Give the number of lines containing "None" in this listing, with no other words.

---- Data provided

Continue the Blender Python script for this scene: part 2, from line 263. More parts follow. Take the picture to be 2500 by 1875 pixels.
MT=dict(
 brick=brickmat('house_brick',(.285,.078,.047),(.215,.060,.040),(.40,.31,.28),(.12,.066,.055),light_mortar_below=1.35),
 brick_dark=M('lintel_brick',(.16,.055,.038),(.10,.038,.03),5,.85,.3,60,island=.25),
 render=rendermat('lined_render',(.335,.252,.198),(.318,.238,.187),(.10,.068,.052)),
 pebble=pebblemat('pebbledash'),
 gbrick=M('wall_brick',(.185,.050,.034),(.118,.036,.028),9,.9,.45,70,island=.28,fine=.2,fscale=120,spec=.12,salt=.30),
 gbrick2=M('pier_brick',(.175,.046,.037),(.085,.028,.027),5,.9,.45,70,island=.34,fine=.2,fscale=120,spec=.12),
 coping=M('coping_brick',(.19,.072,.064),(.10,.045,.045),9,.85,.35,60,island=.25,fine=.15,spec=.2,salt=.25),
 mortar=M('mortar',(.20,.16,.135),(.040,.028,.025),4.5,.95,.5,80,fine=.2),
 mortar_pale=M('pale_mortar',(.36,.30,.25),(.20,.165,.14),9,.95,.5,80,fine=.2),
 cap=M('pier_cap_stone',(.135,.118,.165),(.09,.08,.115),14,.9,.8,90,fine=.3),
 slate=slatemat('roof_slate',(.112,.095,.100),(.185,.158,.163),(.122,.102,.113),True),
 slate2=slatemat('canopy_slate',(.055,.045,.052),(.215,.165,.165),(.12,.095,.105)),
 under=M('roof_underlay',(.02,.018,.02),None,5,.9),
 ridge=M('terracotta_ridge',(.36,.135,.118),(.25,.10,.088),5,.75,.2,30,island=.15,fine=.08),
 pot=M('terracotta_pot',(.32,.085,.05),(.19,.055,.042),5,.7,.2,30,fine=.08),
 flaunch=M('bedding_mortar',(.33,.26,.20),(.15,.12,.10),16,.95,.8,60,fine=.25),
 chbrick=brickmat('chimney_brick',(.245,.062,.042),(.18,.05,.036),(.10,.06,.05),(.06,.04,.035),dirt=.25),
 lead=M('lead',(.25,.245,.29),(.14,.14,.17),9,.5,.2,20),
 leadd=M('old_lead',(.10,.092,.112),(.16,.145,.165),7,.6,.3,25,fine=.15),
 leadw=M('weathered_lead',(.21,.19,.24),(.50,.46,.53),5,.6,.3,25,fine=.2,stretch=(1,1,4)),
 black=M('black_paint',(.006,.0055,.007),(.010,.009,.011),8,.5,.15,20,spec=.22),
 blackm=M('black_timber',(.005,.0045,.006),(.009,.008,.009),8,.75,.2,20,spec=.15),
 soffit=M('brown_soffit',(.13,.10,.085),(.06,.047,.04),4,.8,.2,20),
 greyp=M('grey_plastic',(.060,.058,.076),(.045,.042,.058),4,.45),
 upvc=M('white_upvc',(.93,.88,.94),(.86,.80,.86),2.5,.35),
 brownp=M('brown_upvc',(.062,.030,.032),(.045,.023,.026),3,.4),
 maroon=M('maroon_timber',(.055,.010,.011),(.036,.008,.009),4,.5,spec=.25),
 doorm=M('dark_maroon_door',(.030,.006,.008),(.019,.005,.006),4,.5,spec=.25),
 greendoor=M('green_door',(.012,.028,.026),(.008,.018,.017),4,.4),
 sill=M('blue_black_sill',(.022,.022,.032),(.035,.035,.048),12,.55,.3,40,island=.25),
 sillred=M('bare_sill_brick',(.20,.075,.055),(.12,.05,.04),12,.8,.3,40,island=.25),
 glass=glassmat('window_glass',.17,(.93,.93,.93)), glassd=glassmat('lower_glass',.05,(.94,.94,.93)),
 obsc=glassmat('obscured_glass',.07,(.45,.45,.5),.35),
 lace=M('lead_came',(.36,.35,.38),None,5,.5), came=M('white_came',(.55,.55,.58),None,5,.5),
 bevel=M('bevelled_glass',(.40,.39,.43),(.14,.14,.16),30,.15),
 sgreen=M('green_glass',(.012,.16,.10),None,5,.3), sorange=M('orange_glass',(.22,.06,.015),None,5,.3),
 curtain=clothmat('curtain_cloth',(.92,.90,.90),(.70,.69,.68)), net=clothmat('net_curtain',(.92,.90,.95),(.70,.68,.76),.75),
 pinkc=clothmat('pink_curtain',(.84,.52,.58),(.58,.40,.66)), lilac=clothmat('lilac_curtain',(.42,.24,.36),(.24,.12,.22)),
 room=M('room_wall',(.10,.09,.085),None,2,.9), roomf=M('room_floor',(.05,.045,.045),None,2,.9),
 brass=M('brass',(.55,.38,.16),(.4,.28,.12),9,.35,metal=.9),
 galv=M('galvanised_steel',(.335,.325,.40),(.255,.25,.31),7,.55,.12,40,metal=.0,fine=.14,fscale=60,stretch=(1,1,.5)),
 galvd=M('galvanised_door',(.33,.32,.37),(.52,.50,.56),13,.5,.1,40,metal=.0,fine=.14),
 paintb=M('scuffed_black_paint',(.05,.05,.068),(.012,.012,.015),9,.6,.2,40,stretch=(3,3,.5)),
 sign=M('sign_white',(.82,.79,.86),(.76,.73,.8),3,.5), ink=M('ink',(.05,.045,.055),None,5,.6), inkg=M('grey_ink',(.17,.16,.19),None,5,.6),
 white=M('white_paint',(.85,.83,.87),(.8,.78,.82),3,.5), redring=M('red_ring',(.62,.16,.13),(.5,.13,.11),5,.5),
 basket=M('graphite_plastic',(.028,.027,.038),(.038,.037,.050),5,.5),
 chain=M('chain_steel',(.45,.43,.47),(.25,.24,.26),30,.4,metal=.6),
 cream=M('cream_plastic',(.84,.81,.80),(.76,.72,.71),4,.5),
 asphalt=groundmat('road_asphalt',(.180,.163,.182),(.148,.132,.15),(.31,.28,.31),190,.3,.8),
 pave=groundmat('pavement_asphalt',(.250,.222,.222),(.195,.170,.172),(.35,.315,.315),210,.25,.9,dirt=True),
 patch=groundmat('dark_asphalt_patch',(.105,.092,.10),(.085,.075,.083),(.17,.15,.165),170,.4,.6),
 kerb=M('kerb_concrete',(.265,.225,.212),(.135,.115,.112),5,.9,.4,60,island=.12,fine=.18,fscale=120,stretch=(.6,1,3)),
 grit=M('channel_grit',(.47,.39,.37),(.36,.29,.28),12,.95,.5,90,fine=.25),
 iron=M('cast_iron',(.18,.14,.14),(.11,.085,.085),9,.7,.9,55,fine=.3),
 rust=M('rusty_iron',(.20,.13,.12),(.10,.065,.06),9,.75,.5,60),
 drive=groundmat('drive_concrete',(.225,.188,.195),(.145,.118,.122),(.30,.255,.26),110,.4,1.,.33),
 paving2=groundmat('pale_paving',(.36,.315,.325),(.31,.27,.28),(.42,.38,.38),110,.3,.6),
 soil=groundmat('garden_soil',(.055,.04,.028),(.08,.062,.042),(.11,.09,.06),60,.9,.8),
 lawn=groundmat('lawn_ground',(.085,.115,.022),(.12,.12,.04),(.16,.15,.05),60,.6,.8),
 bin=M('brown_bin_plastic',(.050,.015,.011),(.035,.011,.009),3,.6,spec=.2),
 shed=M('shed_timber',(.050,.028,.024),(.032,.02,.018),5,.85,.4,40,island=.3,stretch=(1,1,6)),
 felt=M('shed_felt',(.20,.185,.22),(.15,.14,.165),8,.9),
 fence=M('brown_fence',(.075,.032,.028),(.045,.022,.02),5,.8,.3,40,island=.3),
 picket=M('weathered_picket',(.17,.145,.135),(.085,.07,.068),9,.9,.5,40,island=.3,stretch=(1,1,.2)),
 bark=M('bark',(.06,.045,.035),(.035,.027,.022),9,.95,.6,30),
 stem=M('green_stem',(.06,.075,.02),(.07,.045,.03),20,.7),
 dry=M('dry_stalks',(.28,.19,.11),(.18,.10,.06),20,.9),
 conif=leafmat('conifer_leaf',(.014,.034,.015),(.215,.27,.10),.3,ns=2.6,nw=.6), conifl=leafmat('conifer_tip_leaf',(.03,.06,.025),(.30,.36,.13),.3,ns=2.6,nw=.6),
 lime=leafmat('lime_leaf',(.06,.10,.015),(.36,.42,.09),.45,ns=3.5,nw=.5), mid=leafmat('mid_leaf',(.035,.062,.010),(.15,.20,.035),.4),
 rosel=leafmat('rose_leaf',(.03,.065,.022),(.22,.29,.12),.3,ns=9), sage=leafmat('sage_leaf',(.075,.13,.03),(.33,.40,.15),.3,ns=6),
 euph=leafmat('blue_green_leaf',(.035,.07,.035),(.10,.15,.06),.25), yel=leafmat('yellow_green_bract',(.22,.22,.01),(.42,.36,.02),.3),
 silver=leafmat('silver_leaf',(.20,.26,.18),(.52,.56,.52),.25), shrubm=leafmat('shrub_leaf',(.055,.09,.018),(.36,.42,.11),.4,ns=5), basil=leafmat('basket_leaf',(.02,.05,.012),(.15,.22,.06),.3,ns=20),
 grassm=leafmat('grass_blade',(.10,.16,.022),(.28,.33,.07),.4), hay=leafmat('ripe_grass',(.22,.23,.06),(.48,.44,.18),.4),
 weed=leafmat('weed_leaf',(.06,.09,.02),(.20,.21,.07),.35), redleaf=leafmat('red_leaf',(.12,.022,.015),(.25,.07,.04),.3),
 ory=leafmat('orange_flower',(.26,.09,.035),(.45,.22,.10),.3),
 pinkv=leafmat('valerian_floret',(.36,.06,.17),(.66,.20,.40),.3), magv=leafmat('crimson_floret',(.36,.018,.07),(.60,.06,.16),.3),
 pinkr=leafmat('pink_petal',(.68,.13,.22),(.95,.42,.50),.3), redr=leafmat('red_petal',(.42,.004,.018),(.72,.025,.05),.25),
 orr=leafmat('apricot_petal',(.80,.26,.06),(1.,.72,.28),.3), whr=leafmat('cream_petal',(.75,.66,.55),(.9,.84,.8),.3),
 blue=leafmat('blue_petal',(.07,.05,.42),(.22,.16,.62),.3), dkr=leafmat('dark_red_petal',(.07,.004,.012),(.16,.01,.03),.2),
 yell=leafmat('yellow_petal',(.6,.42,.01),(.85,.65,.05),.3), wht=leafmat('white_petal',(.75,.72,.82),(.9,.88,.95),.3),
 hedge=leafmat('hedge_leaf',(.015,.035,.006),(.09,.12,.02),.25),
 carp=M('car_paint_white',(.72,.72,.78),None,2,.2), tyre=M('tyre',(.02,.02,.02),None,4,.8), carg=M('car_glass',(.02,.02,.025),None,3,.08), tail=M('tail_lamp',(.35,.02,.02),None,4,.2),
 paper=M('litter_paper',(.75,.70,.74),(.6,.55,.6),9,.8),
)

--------

**The solution:** 6